Does weak equivalence determine the homotopy classes of maps to a CW complex?

Question

We work in the category of pointed CGWH topological spaces. Say $X$ is some arbitrary space and $f: \Gamma X \to X$ is a CW approximation of $X$, so in particular $f$ is a weak equivalence. For any CW-complex $Y$, is it true that the pullback $$f^\ast: [X, Y] \to [\Gamma X, Y]$$ induces an isomorphism? Here, $[A, B]$ denotes the set of based homotopy classes of maps $A \to B$. This is certainly true if $X$ has the homotopy type of a CW complex, but I'm not sure in general. I'm aware that if the positions of $X, Y$ were reversed, and $f^\ast$ were replaced with $f_\ast$, then this is true, but I'm not sure about the pullback.

Answer 1

This is false. Let $X$ be the Warsaw circle, i.e. $X$ is the the topologist's sine curve in the plane together with its limit points and a choice of arc connecting the origin to 1 not intersecting the rest of the construction.
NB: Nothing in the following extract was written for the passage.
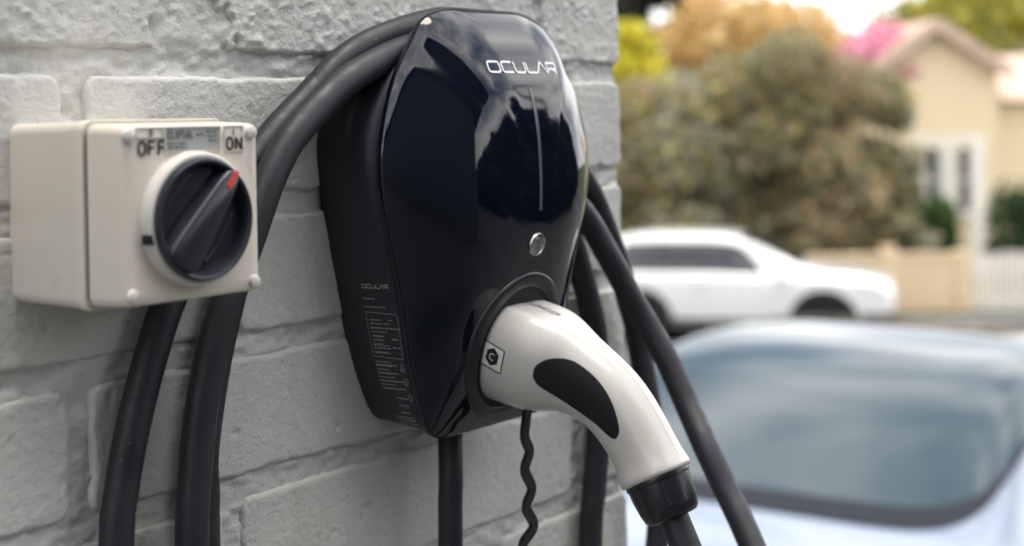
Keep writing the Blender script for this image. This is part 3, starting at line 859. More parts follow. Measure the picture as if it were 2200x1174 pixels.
def letters(name, text, u, v, size, width, material, parent, adv=.85, off=.0006, sx=1.0):
    st, w = word(text, Gn, adv, size, {'I': .4})
    V, Fc = ribbons([[(u + a * sx, v + b) for a, b in s] for s in st], width, flat(off), size / 6)
    return mk(name, V, Fc, material, parent, smooth=False)
letters('off_lettering', 'OFF', .4722, 1.5345, .0068, .0014, M_lettering, lid, adv=.92, sx=1.0)
letters('on_lettering', 'ON', .5295, 1.5358, .0062, .0014, M_lettering, lid, adv=.95, sx=1.05)
letters('on_bar', 'I', .5342, 1.5430, .0036, .0008, M_lettering, lid)
letters('off_ring', 'O', .4792, 1.5440, .0030, .0007, M_lettering, lid)
M_pr = mat('plate_print', (.13, .15, .15), .5)
letters('plate_brand', 'CLIPSAL', .4905, 1.5425, .0036, .0008, M_pr, lab, adv=.78, off=.0008, sx=.95)
rnd = random.Random(2); rows = []
textrow(.4905, .5030, 1.5397, .001); textrow(.4905, .5025, 1.5378, .001); textrow(.5150, .5225, 1.5455, .001); textrow(.5160, .5225, 1.5432, .001); textrow(.5170, .5225, 1.5409, .001)
rows += [[(.5085, 1.5440), (.5105, 1.5440), (.5120, 1.5452)], [(.5122, 1.5440), (.5140, 1.5440)]]
V, Fc = ribbons(rows, .0009, flat(.0008), .002)
mk('plate_print', V, Fc, M_pr, lab, smooth=False)
V, Fc = ribbons([arc(.5500, 1.5293, .0050, .0062, 110, 250, 14)], .0007, flat(.0003), .001)
mk('lid_notch', V, Fc, mat('notch_edge', (.72, .71, .67), .3), lid, smooth=False)
# collar and knob
KX, KZ = .5070, 1.5012
collar = lathe('collar', [(.0348, -.001), (.0348, .001), (.0343, .0042), (.0337, .0062), (.0327, .0069), (.0309, .0069), (.0309, .002)], P(KX, FD, KZ), (0, -1, 0), M_beige2, sw, n=96)
slot = box('padlock_slot', P(KX - .0318, FD + .0042, KZ - .0082), (.006, .0050, .0048), M_hole, collar)
knob = empty('knob_pivot', P(KX, FD + .01, KZ), 0)
bpy.data.objects.remove(knob)
kn = lathe('knob', [(.0314, .003), (.0314, .0082), (.0310, .0098), (.0300, .0104), (.0288, .0100), (.0279, .0082), (.0270, .0024), (.0258, .0018), (1e-5, .0018)], P(KX, FD, KZ), (0, -1, 0), M_knob, sw, n=96)
# grip bar across the dish, pointing to the upper right
ga = R(51)
e_u = Vector((math.cos(ga), 0, math.sin(ga))); e_v = Vector((-math.sin(ga), 0, math.cos(ga)))
ko = Vector(P(KX, FD, KZ))
rings = []
for h, wA, wB, ra, rb in ((.0010, .0072, .0150, .0275, .0278), (.0060, .0062, .0130, .0284, .0284), (.0100, .0054, .0112, .0292, .0290), (.0116, .0049, .0104, .0290, .0286), (.0121, .0042, .0094, .0284, .0278)):
    ring = []
    for t in np.linspace(0, 2 * math.pi, 40, endpoint=False):
        c_, s_ = math.cos(t), math.sin(t)
        u = (ra if c_ > 0 else rb) * math.copysign(abs(c_)**.40, c_)
        wv = wA + (wB - wA) * (0.5 - 0.5 * u / .028)
        v = wv * math.copysign(abs(s_)**.38, s_)
        ring.append(tuple(ko + e_u * u + e_v * v + Vector((0, -h, 0))))
    rings.append(ring)
bar = loft('grip_bar', rings, M_knob, kn)
rm = []
for u, v, h in ((.0200, -.0012, .0126), (.0300, -.0012, .0126), (.0300, .0012, .0126), (.0200, .0012, .0126), (.0200, -.0012, .0112), (.0300, -.0012, .0085), (.0300, .0012, .0085), (.0200, .0012, .0112)):
    rm.append(tuple(ko + e_u * u + e_v * v + Vector((0, -h, 0))))
mk('red_pointer', rm, [(0, 1, 2, 3), (0, 1, 5, 4), (1, 2, 6, 5), (2, 3, 7, 6), (3, 0, 4, 7)], M_red, bar, smooth=False)
for s in (-1, 1):
    pts = []
    for q in np.linspace(-.7, .7, 12):
        u = .0255 * math.sin(q) * 1.0; v = s * (.0165 + .0045 * math.cos(q * 2) * .6)
        pts.append(tuple(ko + e_u * u + e_v * v + Vector((0, -.0022, 0))))
    tube('dish_ridge', pts, .0011, M_knob, kn, step=.002, n=8)

#BACKGROUND#
# ------------------------------------------------------------------ vehicles
M_carw = mat('car_white_paint', (0.70, 0.70, 0.685), 0.25, coat=1.0)
M_carp = mat('car_pearl_paint', (0.16, 0.205, 0.275), 0.3, coat=1.0)
M_glass = mat('tinted_glass', (0.012, 0.034, 0.046), 0.04, spec=0.55)
M_glass_s = mat('suv_glass', (0.02, 0.022, 0.028), 0.08, spec=0.6)
M_tyre = mat('tyre_rubber', (0.018, 0.018, 0.019), 0.8)
M_rim = mat('alloy_rim', (0.05, 0.05, 0.052), 0.4, metal=0.6)
M_trim = mat('black_trim', (0.015, 0.015, 0.016), 0.5)
M_lamp = mat('headlamp_glass', (0.55, 0.57, 0.6), 0.1, spec=0.8)
M_tail = mat('tail_lamp_red', (0.35, 0.02, 0.02), 0.15)

class Car:
    """x from tail (0) to nose, y sideways, z up; stations: (x, z_bottom, z_belt, z_top, half_width, half_width_top)"""
    def __init__(self, st):
        xs = [s[0] for s in st]
        self.L = xs[-1]
        self.f = [spline(xs, [s[i] for s in st]) for i in range(1, 6)]
        self.xs = xs
    def sec(self, x):
        zb, zs, zt, wb, wt = [float(f(x)) for f in self.f]
        h = [(0, zb), (wb * .82, zb), (wb * .96, zb + .05), (wb * .995, zb + .22 * (zs - zb) + .05), (wb, zb + .62 * (zs - zb)), (wb * .985, zs - .05), (wb * .955, zs),
             (wb * .94 * .8 + wt * .2, zs + (zt - zs) * .14), (wb * .93 * .3 + wt * .7, zs + (zt - zs) * .62), (wt, zt - (zt - zs) * .16 - .01), (wt * .93, zt - (zt - zs) * .055 - .004), (wt * .75, zt), (wt * .4, zt + .012), (0, zt + .016)]
        return h
    def pt(self, x, t):
        h = self.sec(x); n = len(h) - 1
        q = max(0, min(n - 1e-6, t)); i = int(q); f = q - i
        p = [np.array(h[max(0, min(n, k))]) for k in (i - 1, i, i + 1, i + 2)]
        c = 0.5 * (2 * p[1] + (p[2] - p[0]) * f + (2 * p[0] - 5 * p[1] + 4 * p[2] - p[3]) * f * f + (3 * p[1] - p[0] - 3 * p[2] + p[3]) * f**3)
        return c
    def shell(self, nx=70, nt=52):
        rings = []
        for x in np.linspace(0, self.L, nx):
            half = [self.pt(x, t) for t in np.linspace(0, 13, nt)]
            ring = [(x, p[0], p[1]) for p in half] + [(x, -p[0], p[1]) for p in half[-2:0:-1]]
            rings.append(ring)
        return rings
    def patch(self, fx, ft, nx, nt, off=.006, side=1):
        """fx(a,b), ft(a,b): maps of the unit square to (x, t)"""
        V = []
        for i in range(nx):
            for j in range(nt):
                a, b = i / (nx - 1), j / (nt - 1)
                x, t = fx(a, b), ft(a, b)
                sg = side
                if t > 13: t = 26 - t; sg = -side
                p = self.pt(x, t); e = .02
                pa = self.pt(x, min(13, t + .05)); pb = self.pt(x, max(0, t - .05)); tz = pa - pb
                n2 = np.array([tz[1], -tz[0]]); n2 /= max(1e-6, np.linalg.norm(n2))
                px = self.pt(min(self.L, x + e), t); pm = self.pt(max(0, x - e), t)
                nxv = -float((px - pm) @ n2) / (min(self.L, x + e) - max(0, x - e))
                n3 = np.array([nxv, n2[0], n2[1]]); n3 /= np.linalg.norm(n3)
                q = np.array([x, p[0], p[1]]) + n3 * off
                V.append((q[0], q[1] * sg, q[2]))
        F_ = [(i * nt + j, i * nt + j + 1, (i + 1) * nt + j + 1, (i + 1) * nt + j) for i in range(nx - 1) for j in range(nt - 1)]
        return V, F_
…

Then $X$ is weakly contractible, so $\Gamma X$ is contractible. Taking now $Y = S^1$, we of course have $[\Gamma X, Y] = 0$, but $[X, Y] \neq 0$: This answer shows there is a non-nullhomotopic map from $X$ to $S^1$.

Answer 2

Consider any space $X$ that is totally path-disconnected but not discrete. Then taking $\Gamma X$ to be $X$ with the discrete topology, the identity function $f:\Gamma X\to X$ is a CW approximation. If $f^*:[X,\Gamma X]\to[\Gamma X,\Gamma X]$ were surjective, then there would exist $g:X\to\Gamma X$ such that $gf\simeq 1_{\Gamma X}$. Such a $g$ could only be the identity function, but this is not continuous as a map $X\to\Gamma X$ since $X$ is not discrete.